Art. 8 ECHR in European Case Studies
Project period: 2024-2027
Human rights comprise rights to which people are entitled solely by virtue of their humanity. Guaranteeing them is one of the legal ideals of modernity. Human rights are not static; rather, they are based on communication processes and require interpretation as well as enforcement. Examining cases addressing Art. 8 ECHR, we wish to explore how human rights affect the discourse in national law and our attempts at legitimation.

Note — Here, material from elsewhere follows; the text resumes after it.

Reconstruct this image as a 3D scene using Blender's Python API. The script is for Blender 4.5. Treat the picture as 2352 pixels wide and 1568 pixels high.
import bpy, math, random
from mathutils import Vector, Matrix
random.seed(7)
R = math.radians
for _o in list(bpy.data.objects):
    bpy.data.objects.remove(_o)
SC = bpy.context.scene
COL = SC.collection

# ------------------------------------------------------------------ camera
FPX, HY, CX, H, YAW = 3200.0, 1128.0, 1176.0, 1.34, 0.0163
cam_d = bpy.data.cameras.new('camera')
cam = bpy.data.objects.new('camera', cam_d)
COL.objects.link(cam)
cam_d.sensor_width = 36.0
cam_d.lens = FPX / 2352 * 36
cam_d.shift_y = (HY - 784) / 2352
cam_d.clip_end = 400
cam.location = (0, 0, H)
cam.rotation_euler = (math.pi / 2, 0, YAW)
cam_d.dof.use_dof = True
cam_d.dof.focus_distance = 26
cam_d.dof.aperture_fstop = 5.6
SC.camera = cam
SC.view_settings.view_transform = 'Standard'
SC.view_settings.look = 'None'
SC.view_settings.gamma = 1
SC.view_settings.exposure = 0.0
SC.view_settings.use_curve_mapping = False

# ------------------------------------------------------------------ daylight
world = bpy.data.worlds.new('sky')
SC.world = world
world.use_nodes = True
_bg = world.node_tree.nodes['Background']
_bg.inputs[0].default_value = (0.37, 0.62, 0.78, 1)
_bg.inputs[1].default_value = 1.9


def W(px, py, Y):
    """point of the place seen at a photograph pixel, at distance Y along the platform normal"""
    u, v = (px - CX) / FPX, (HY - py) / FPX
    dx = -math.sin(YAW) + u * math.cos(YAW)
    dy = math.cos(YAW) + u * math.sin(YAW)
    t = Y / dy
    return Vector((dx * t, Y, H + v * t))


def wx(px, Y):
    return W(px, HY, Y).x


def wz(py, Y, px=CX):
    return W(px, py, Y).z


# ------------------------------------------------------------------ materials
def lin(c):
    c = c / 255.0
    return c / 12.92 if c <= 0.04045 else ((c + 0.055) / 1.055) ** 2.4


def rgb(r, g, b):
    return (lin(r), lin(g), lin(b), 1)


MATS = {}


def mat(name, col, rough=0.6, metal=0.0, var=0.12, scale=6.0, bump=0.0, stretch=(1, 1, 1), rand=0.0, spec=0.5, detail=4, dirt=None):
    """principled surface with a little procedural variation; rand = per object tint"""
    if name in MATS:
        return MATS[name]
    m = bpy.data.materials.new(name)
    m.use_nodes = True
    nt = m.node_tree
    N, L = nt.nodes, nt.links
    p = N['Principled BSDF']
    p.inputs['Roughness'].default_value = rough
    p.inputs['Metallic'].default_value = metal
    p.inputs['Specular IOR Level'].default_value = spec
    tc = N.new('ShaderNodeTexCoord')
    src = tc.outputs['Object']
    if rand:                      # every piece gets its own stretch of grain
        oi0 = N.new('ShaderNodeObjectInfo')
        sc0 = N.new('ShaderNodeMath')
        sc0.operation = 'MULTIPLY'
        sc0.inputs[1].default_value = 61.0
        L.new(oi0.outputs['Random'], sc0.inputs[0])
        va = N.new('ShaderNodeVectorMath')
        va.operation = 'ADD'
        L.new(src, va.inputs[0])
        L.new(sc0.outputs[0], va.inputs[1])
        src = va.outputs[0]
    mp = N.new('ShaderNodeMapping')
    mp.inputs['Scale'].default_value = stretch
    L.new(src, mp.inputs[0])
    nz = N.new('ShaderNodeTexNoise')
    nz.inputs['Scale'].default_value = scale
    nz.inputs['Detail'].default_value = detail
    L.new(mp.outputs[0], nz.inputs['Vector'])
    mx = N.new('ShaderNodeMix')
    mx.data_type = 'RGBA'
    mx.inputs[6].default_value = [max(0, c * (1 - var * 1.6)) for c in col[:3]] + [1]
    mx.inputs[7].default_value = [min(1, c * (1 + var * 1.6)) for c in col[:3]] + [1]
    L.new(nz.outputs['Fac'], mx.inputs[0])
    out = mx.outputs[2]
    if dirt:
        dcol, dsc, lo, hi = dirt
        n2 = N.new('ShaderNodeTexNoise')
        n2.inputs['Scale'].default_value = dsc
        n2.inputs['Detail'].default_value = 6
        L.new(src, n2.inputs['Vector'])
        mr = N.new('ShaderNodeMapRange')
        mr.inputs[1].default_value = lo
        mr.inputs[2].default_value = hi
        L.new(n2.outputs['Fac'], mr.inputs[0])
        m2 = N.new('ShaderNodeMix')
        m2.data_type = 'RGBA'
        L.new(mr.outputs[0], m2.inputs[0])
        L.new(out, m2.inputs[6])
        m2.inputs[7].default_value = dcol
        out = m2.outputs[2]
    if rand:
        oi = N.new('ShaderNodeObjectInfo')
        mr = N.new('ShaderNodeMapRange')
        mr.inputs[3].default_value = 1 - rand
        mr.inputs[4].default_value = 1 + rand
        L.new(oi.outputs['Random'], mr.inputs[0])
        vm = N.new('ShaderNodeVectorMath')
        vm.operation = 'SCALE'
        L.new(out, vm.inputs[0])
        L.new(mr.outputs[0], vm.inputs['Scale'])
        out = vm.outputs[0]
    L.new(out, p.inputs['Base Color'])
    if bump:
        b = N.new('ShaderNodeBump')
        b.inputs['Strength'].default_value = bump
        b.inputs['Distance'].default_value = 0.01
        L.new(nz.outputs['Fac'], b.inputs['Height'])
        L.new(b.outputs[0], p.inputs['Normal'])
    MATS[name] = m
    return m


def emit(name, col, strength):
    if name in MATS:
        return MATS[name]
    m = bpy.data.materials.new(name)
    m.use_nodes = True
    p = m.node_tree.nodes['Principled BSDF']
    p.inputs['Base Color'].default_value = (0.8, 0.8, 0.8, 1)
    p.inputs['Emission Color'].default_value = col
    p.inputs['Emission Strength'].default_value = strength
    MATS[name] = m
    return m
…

We want to study examples illustrating how human rights are contemporarily justified, restricted, and criticized (human rights as debated). How universal are human rights, given that animals and nature are not included and given that their scope is linked to consensus and cultural identity? Is the notion of human rights limited in terms of its growth, and could the notion potentially be overturned (human rights as criticized)? We also want to look at how human rights work (human rights in action). In European cases considering Art. 8 ECHR (right to respect for private and family life), we will trace the grounds on which individual conceptions of human rights are developed and formulated, the ways in which they circulate throughout Europe, and how they influence national law. Such an inquiry focuses, for example, on legal conceptions of abortion, surrogacy, same-sex marriage, fathers’ rights, and family protection against violence. As part of this examination, it is of central importance to analyse the notion of “European consensus” as developed and applied by the European Court of Human Rights.